● Goal of the exercise
Print the listing below exactly.

● Given material
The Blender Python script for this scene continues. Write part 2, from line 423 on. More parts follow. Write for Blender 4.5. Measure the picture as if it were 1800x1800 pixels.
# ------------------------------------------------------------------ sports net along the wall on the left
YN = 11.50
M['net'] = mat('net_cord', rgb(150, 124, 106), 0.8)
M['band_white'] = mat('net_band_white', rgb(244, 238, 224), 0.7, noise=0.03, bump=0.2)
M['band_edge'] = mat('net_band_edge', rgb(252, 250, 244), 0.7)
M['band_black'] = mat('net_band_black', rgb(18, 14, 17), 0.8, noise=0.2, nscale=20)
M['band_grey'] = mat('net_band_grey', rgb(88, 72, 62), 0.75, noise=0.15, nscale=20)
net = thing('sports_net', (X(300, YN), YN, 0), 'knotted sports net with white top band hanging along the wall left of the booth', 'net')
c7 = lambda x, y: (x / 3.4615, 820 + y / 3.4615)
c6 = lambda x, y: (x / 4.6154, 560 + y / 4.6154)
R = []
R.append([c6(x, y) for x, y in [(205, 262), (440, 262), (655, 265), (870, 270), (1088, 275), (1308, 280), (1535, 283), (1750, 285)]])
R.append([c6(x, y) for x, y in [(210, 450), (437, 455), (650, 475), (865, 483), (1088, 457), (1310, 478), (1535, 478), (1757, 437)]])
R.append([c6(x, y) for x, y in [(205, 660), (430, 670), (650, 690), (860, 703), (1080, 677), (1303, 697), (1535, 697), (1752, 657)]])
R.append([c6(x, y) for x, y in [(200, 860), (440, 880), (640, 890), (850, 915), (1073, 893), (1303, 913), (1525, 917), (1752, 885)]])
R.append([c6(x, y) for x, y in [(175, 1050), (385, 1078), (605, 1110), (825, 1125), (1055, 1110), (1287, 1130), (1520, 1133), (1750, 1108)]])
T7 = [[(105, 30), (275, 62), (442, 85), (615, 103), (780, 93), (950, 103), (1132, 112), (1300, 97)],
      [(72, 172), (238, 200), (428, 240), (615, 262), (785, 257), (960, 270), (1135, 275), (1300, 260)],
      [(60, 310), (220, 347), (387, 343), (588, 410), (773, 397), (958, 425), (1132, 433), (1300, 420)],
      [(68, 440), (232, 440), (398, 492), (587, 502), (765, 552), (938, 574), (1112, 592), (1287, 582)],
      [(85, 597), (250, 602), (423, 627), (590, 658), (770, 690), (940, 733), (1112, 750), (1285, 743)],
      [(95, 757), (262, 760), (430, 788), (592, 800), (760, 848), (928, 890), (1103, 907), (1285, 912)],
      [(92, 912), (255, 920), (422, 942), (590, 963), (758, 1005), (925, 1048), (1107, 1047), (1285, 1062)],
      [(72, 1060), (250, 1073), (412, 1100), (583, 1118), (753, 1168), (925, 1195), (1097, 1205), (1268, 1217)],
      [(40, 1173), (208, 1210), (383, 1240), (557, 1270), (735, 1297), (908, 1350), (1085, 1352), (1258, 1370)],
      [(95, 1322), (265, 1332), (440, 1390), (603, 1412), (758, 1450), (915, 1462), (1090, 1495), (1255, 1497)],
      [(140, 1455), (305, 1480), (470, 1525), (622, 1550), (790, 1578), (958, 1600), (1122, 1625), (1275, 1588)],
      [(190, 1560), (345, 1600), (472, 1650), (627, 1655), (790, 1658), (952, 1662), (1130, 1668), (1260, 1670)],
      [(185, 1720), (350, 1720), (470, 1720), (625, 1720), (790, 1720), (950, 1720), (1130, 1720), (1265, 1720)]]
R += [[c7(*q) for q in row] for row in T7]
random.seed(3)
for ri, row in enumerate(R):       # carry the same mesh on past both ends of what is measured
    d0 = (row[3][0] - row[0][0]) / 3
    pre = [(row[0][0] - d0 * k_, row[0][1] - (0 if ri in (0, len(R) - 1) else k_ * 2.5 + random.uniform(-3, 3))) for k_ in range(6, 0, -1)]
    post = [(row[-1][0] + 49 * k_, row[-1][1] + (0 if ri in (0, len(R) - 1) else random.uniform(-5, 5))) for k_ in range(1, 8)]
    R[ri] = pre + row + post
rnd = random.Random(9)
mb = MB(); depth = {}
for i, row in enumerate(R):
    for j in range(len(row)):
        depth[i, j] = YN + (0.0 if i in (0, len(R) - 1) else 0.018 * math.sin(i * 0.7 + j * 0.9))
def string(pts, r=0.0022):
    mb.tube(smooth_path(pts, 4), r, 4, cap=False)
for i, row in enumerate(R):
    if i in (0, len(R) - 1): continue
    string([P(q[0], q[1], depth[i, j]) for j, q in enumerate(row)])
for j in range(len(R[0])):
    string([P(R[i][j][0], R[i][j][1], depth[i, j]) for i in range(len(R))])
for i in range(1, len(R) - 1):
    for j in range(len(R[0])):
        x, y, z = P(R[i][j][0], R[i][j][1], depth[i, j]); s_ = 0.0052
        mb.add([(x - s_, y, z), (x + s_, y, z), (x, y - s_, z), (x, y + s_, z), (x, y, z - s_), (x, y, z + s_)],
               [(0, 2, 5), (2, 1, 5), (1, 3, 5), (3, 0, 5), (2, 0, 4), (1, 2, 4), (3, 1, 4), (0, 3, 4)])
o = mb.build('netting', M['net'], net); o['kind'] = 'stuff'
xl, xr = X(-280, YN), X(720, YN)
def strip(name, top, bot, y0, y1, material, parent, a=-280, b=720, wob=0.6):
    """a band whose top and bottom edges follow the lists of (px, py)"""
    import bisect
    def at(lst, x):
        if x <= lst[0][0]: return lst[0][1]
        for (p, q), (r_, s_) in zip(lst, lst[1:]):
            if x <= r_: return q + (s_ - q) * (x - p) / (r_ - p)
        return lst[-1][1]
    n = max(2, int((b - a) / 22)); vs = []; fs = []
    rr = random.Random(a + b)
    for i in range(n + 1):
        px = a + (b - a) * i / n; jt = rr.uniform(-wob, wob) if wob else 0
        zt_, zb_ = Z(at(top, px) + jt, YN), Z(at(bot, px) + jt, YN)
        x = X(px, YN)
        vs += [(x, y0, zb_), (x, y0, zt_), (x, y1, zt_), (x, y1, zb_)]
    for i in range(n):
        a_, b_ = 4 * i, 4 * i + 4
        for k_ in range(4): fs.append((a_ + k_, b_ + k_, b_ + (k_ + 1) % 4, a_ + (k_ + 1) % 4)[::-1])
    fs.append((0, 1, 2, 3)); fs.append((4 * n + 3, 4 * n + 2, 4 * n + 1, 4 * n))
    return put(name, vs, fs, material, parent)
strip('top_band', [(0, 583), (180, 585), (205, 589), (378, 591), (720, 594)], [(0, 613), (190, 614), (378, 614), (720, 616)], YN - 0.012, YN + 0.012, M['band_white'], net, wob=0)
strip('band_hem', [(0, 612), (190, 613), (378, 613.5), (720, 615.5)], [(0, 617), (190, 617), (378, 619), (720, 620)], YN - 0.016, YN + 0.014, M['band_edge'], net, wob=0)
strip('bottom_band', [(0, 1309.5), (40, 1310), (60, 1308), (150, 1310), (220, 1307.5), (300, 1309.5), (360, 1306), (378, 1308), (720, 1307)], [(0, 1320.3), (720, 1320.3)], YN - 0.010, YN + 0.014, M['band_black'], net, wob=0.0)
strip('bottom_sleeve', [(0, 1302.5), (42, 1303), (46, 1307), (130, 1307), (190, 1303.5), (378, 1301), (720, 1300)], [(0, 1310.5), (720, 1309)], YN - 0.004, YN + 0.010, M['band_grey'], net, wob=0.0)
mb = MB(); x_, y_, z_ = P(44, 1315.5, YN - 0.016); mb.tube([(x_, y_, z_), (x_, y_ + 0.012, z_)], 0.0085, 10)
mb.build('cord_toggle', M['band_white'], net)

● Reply
The Blender Python script for this scene continues. Write part 2, from line 423 on. More parts follow. Write for Blender 4.5. Measure the picture as if it were 1800x1800 pixels.
# ------------------------------------------------------------------ sports net along the wall on the left
YN = 11.50
M['net'] = mat('net_cord', rgb(150, 124, 106), 0.8)
M['band_white'] = mat('net_band_white', rgb(244, 238, 224), 0.7, noise=0.03, bump=0.2)
M['band_edge'] = mat('net_band_edge', rgb(252, 250, 244), 0.7)
M['band_black'] = mat('net_band_black', rgb(18, 14, 17), 0.8, noise=0.2, nscale=20)
M['band_grey'] = mat('net_band_grey', rgb(88, 72, 62), 0.75, noise=0.15, nscale=20)
net = thing('sports_net', (X(300, YN), YN, 0), 'knotted sports net with white top band hanging along the wall left of the booth', 'net')
c7 = lambda x, y: (x / 3.4615, 820 + y / 3.4615)
c6 = lambda x, y: (x / 4.6154, 560 + y / 4.6154)
R = []
R.append([c6(x, y) for x, y in [(205, 262), (440, 262), (655, 265), (870, 270), (1088, 275), (1308, 280), (1535, 283), (1750, 285)]])
R.append([c6(x, y) for x, y in [(210, 450), (437, 455), (650, 475), (865, 483), (1088, 457), (1310, 478), (1535, 478), (1757, 437)]])
R.append([c6(x, y) for x, y in [(205, 660), (430, 670), (650, 690), (860, 703), (1080, 677), (1303, 697), (1535, 697), (1752, 657)]])
R.append([c6(x, y) for x, y in [(200, 860), (440, 880), (640, 890), (850, 915), (1073, 893), (1303, 913), (1525, 917), (1752, 885)]])
R.append([c6(x, y) for x, y in [(175, 1050), (385, 1078), (605, 1110), (825, 1125), (1055, 1110), (1287, 1130), (1520, 1133), (1750, 1108)]])
T7 = [[(105, 30), (275, 62), (442, 85), (615, 103), (780, 93), (950, 103), (1132, 112), (1300, 97)],
      [(72, 172), (238, 200), (428, 240), (615, 262), (785, 257), (960, 270), (1135, 275), (1300, 260)],
      [(60, 310), (220, 347), (387, 343), (588, 410), (773, 397), (958, 425), (1132, 433), (1300, 420)],
      [(68, 440), (232, 440), (398, 492), (587, 502), (765, 552), (938, 574), (1112, 592), (1287, 582)],
      [(85, 597), (250, 602), (423, 627), (590, 658), (770, 690), (940, 733), (1112, 750), (1285, 743)],
      [(95, 757), (262, 760), (430, 788), (592, 800), (760, 848), (928, 890), (1103, 907), (1285, 912)],
      [(92, 912), (255, 920), (422, 942), (590, 963), (758, 1005), (925, 1048), (1107, 1047), (1285, 1062)],
      [(72, 1060), (250, 1073), (412, 1100), (583, 1118), (753, 1168), (925, 1195), (1097, 1205), (1268, 1217)],
      [(40, 1173), (208, 1210), (383, 1240), (557, 1270), (735, 1297), (908, 1350), (1085, 1352), (1258, 1370)],
      [(95, 1322), (265, 1332), (440, 1390), (603, 1412), (758, 1450), (915, 1462), (1090, 1495), (1255, 1497)],
      [(140, 1455), (305, 1480), (470, 1525), (622, 1550), (790, 1578), (958, 1600), (1122, 1625), (1275, 1588)],
      [(190, 1560), (345, 1600), (472, 1650), (627, 1655), (790, 1658), (952, 1662), (1130, 1668), (1260, 1670)],
      [(185, 1720), (350, 1720), (470, 1720), (625, 1720), (790, 1720), (950, 1720), (1130, 1720), (1265, 1720)]]
R += [[c7(*q) for q in row] for row in T7]
random.seed(3)
for ri, row in enumerate(R):       # carry the same mesh on past both ends of what is measured
    d0 = (row[3][0] - row[0][0]) / 3
    pre = [(row[0][0] - d0 * k_, row[0][1] - (0 if ri in (0, len(R) - 1) else k_ * 2.5 + random.uniform(-3, 3))) for k_ in range(6, 0, -1)]
    post = [(row[-1][0] + 49 * k_, row[-1][1] + (0 if ri in (0, len(R) - 1) else random.uniform(-5, 5))) for k_ in range(1, 8)]
    R[ri] = pre + row + post
rnd = random.Random(9)
mb = MB(); depth = {}
for i, row in enumerate(R):
    for j in range(len(row)):
        depth[i, j] = YN + (0.0 if i in (0, len(R) - 1) else 0.018 * math.sin(i * 0.7 + j * 0.9))
def string(pts, r=0.0022):
    mb.tube(smooth_path(pts, 4), r, 4, cap=False)
for i, row in enumerate(R):
    if i in (0, len(R) - 1): continue
    string([P(q[0], q[1], depth[i, j]) for j, q in enumerate(row)])
for j in range(len(R[0])):
    string([P(R[i][j][0], R[i][j][1], depth[i, j]) for i in range(len(R))])
for i in range(1, len(R) - 1):
    for j in range(len(R[0])):
        x, y, z = P(R[i][j][0], R[i][j][1], depth[i, j]); s_ = 0.0052
        mb.add([(x - s_, y, z), (x + s_, y, z), (x, y - s_, z), (x, y + s_, z), (x, y, z - s_), (x, y, z + s_)],
               [(0, 2, 5), (2, 1, 5), (1, 3, 5), (3, 0, 5), (2, 0, 4), (1, 2, 4), (3, 1, 4), (0, 3, 4)])
o = mb.build('netting', M['net'], net); o['kind'] = 'stuff'
xl, xr = X(-280, YN), X(720, YN)
def strip(name, top, bot, y0, y1, material, parent, a=-280, b=720, wob=0.6):
    """a band whose top and bottom edges follow the lists of (px, py)"""
    import bisect
    def at(lst, x):
        if x <= lst[0][0]: return lst[0][1]
        for (p, q), (r_, s_) in zip(lst, lst[1:]):
            if x <= r_: return q + (s_ - q) * (x - p) / (r_ - p)
        return lst[-1][1]
    n = max(2, int((b - a) / 22)); vs = []; fs = []
    rr = random.Random(a + b)
    for i in range(n + 1):
        px = a + (b - a) * i / n; jt = rr.uniform(-wob, wob) if wob else 0
        zt_, zb_ = Z(at(top, px) + jt, YN), Z(at(bot, px) + jt, YN)
        x = X(px, YN)
        vs += [(x, y0, zb_), (x, y0, zt_), (x, y1, zt_), (x, y1, zb_)]
    for i in range(n):
        a_, b_ = 4 * i, 4 * i + 4
        for k_ in range(4): fs.append((a_ + k_, b_ + k_, b_ + (k_ + 1) % 4, a_ + (k_ + 1) % 4)[::-1])
    fs.append((0, 1, 2, 3)); fs.append((4 * n + 3, 4 * n + 2, 4 * n + 1, 4 * n))
    return put(name, vs, fs, material, parent)
strip('top_band', [(0, 583), (180, 585), (205, 589), (378, 591), (720, 594)], [(0, 613), (190, 614), (378, 614), (720, 616)], YN - 0.012, YN + 0.012, M['band_white'], net, wob=0)
strip('band_hem', [(0, 612), (190, 613), (378, 613.5), (720, 615.5)], [(0, 617), (190, 617), (378, 619), (720, 620)], YN - 0.016, YN + 0.014, M['band_edge'], net, wob=0)
strip('bottom_band', [(0, 1309.5), (40, 1310), (60, 1308), (150, 1310), (220, 1307.5), (300, 1309.5), (360, 1306), (378, 1308), (720, 1307)], [(0, 1320.3), (720, 1320.3)], YN - 0.010, YN + 0.014, M['band_black'], net, wob=0.0)
strip('bottom_sleeve', [(0, 1302.5), (42, 1303), (46, 1307), (130, 1307), (190, 1303.5), (378, 1301), (720, 1300)], [(0, 1310.5), (720, 1309)], YN - 0.004, YN + 0.010, M['band_grey'], net, wob=0.0)
mb = MB(); x_, y_, z_ = P(44, 1315.5, YN - 0.016); mb.tube([(x_, y_, z_), (x_, y_ + 0.012, z_)], 0.0085, 10)
mb.build('cord_toggle', M['band_white'], net)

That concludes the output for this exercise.